Description of the task: Only the lines starting at the one that contains "DEP), (-1, 0))]" and running to the end should be repeated, exactly as written.
==*==
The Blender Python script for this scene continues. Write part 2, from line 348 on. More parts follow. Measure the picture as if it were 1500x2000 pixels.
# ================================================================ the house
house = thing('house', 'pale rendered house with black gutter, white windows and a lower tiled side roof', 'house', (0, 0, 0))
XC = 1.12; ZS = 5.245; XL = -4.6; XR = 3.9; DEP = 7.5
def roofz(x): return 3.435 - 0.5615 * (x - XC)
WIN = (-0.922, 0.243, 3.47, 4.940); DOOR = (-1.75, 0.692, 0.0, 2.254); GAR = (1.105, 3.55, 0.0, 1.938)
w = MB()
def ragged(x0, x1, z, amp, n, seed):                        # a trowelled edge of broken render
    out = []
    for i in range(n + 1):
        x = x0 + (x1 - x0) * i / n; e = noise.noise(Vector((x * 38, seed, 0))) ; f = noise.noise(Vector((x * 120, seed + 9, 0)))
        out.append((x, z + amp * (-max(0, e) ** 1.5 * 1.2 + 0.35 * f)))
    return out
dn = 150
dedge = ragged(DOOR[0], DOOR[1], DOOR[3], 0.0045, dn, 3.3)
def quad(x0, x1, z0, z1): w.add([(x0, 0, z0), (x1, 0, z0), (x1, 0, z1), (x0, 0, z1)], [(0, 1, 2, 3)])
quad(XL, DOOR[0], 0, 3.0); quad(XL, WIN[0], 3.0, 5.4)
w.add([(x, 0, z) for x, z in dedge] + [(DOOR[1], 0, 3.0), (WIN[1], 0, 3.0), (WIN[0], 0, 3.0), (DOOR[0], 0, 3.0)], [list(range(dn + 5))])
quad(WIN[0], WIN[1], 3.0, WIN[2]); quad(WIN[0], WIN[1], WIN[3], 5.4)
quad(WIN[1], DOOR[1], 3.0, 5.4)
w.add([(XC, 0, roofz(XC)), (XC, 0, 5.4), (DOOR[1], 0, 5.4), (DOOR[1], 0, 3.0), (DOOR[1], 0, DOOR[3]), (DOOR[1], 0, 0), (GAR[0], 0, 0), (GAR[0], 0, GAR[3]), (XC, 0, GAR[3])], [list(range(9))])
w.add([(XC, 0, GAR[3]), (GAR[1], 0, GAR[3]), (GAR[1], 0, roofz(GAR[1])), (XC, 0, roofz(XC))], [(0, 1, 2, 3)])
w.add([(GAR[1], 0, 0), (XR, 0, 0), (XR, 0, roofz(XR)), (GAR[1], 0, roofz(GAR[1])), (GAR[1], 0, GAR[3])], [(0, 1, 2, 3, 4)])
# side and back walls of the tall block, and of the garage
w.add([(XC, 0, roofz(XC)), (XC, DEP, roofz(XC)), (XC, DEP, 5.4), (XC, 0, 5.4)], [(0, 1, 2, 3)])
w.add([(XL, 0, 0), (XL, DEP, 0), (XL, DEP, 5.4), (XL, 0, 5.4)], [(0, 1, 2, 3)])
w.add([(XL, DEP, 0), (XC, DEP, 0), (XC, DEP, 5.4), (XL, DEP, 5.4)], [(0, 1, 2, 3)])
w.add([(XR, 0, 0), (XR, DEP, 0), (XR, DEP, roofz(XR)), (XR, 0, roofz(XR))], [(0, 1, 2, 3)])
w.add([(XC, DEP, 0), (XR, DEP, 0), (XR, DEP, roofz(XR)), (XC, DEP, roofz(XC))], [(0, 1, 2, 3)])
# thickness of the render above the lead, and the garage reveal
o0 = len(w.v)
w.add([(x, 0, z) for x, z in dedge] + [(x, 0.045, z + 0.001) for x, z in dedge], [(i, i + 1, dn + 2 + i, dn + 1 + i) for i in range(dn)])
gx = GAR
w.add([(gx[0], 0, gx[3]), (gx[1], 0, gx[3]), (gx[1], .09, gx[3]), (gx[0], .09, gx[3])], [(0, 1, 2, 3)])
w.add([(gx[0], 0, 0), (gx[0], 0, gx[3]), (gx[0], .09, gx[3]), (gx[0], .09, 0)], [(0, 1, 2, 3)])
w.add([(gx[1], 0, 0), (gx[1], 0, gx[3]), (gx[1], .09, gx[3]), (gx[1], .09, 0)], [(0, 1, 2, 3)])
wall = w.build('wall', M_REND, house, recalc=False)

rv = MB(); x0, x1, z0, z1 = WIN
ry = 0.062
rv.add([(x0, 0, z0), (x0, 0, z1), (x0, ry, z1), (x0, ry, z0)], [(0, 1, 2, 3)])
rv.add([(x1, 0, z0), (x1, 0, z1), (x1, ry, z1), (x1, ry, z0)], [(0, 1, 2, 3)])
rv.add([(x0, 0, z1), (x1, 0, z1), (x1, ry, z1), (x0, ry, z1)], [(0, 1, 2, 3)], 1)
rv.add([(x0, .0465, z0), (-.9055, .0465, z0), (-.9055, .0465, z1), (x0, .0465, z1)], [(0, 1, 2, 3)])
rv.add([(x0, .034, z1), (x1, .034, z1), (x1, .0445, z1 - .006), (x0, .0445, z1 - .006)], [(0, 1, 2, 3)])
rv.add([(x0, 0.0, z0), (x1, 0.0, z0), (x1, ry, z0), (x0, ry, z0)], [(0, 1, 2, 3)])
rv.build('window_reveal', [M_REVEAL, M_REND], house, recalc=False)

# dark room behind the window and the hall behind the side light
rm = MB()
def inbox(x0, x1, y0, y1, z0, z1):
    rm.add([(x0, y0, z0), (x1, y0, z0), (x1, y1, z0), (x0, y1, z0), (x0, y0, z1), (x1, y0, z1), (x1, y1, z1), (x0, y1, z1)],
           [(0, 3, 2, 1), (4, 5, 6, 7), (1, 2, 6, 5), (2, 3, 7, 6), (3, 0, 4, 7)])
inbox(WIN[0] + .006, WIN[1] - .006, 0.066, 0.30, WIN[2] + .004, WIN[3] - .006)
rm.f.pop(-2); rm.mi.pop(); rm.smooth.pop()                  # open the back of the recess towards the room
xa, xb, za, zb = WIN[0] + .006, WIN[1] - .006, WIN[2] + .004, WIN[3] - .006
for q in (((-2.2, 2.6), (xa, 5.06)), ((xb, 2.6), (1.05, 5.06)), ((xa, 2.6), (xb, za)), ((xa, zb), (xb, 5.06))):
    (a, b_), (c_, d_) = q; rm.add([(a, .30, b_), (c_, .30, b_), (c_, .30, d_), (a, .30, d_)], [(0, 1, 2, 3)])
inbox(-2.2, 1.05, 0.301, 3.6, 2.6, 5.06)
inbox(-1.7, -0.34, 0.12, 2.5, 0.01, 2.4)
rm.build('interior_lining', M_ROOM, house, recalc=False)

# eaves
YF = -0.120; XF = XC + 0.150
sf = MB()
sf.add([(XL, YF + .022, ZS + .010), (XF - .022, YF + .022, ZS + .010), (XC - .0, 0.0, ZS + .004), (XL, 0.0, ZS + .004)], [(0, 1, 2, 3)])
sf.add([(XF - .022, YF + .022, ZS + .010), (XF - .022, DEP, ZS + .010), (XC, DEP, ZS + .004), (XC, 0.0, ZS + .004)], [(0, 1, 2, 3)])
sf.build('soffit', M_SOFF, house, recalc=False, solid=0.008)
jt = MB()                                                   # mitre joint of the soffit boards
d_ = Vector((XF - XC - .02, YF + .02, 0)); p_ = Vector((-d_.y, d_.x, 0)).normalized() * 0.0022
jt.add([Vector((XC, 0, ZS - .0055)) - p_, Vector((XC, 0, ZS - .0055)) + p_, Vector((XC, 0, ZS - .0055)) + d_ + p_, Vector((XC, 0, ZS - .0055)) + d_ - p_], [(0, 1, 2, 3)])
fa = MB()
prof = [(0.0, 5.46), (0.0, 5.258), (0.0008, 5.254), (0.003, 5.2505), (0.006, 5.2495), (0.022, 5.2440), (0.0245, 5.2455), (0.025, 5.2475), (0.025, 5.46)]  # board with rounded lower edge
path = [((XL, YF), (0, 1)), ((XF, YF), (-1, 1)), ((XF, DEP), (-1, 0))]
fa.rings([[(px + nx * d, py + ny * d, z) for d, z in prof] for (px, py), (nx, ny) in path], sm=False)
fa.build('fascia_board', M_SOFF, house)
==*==
The answer:
path = [((XL, YF), (0, 1)), ((XF, YF), (-1, 1)), ((XF, DEP), (-1, 0))]
fa.rings([[(px + nx * d, py + ny * d, z) for d, z in prof] for (px, py), (nx, ny) in path], sm=False)
fa.build('fascia_board', M_SOFF, house)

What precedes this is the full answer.